La crise est d’autant plus sérieuse pour les états de la Plata, qu’elle pourrait tôt ou tard se compliquer des questions d’autonomie provinciale et de centralisation politique qui n’ont pas encore été nettement résolues. Toutefois cette crise ne saurait être fatale, et retardera seulement la prospérité des trois républiques, car lorsque celles-ci étaient beaucoup moins fortes qu’elles ne le sont aujourd’hui, elles ont heureusement résisté à des causes de désorganisation bien plus grandes. C’est pour le Brésil surtout que la guerre soulevée par lui peut devenir redoutable. Dans cette lutte contre les états hispano-américains, le gouvernement de Rio-Janeiro n’a pas même la prépondérance de la force matérielle. Avec son armée de 20 à 25,000 hommes, répartis sur la moitié d’un continent, avec son budget, qui n’est jamais en équilibre et qui vient de subir les conséquences d’une effroyable crise financière, le Brésil n’est peut-être pas même en état de se mesurer victorieusement contre un seul de ses adversaires, la république du Paraguay, qui n’a pas un centime de dette nationale[1], et dont l’armée, recrutée dans une population docile et relativement très compacte, offre une grande solidité. Si la guerre devient sérieuse, nul doute que l’armée du président Lopez ne puisse s’emparer du riche district de Cuyaba, aussi vaste que tout le Paraguay : c’est là un territoire que les impériaux ne peuvent défendre à cause de la difficulté des communications par terre, car il leur faudrait marcher pendant des mois entiers pour s’y rendre à travers les solitudes. D’ailleurs il ne faut pas oublier que, même dans le Bio-Grande, l’armée brésilienne aura le désavantage de combattre aux extrémités de l’empire ; sur cette partie du sol national, elle n’aura pas moins d’obstacles à surmonter qu’en plein pays ennemi.

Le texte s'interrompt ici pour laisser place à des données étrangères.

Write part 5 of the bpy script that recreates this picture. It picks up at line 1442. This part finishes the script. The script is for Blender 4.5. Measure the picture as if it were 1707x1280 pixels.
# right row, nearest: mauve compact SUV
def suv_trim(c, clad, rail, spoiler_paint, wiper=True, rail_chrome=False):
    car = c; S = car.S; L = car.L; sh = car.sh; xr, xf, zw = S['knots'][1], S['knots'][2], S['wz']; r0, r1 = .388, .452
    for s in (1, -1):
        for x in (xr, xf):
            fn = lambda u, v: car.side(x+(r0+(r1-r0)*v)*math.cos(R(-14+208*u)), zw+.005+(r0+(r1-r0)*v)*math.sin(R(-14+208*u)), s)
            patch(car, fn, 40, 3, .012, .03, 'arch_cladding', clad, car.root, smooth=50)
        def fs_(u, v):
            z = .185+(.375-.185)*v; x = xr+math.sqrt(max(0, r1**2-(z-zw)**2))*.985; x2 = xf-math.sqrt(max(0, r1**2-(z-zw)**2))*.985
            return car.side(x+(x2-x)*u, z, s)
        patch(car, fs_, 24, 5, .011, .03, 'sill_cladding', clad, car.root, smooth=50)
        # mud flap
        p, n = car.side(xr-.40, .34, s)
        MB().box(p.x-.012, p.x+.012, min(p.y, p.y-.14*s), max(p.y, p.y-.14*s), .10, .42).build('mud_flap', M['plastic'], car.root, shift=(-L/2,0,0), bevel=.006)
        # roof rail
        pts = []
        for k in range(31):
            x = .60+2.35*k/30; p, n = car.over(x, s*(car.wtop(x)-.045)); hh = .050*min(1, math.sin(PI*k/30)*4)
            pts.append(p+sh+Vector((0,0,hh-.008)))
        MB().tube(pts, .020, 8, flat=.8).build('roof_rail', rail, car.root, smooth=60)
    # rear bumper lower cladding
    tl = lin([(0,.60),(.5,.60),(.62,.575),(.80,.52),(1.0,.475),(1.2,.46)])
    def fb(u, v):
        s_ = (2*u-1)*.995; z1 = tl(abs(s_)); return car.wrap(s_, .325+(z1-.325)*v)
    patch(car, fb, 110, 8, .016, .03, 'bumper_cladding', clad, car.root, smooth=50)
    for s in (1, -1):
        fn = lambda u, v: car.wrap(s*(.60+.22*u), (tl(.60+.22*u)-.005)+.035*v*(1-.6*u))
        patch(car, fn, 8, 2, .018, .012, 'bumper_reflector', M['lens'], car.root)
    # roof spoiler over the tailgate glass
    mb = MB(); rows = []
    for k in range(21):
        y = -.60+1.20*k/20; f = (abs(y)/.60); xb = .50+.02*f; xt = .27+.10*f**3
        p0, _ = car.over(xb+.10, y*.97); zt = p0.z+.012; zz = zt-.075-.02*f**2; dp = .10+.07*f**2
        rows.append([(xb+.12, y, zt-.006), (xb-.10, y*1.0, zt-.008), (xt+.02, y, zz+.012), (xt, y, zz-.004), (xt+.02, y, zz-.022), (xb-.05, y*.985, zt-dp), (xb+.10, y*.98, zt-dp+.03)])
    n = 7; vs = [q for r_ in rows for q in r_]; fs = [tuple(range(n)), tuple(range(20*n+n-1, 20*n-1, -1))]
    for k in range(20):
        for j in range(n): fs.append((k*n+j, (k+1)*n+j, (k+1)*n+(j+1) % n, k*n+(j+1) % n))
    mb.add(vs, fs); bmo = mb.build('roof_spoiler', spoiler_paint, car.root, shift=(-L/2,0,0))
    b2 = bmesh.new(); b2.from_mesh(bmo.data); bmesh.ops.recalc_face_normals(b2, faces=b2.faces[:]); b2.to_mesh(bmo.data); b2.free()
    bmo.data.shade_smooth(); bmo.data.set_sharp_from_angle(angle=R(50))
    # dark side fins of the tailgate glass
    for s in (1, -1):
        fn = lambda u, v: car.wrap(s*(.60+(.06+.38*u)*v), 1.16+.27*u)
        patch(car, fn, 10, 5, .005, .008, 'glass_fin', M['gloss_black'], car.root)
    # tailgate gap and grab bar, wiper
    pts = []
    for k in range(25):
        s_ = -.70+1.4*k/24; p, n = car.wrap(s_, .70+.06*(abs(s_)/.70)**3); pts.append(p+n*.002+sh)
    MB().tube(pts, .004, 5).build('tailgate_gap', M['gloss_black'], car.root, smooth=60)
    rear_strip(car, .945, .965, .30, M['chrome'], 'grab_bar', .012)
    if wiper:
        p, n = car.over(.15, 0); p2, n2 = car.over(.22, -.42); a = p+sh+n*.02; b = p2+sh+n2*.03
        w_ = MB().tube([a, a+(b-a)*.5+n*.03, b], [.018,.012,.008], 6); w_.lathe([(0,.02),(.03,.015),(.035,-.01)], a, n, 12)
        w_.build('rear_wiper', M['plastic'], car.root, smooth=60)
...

Quant à la force que donnent les mœurs et les institutions politiques, elle n’est pas non plus du côté de l’oligarchie brésilienne, classe encore barbare, comme l’aristocratie russe, malgré son vernis de civilisation. Il est vrai qu’elle se vante de représenter le principe d’ordre en s’emparant des estancias et en bombardant les ports

  1. Alors que tant de gouvernemens vivent d’emprunts, l’état du Paraguay est assez riche pour se faire prêteur : moyennant 6 pour 100 d’intérêt, il avance de petites sommes à tous les particuliers qui en ont besoin.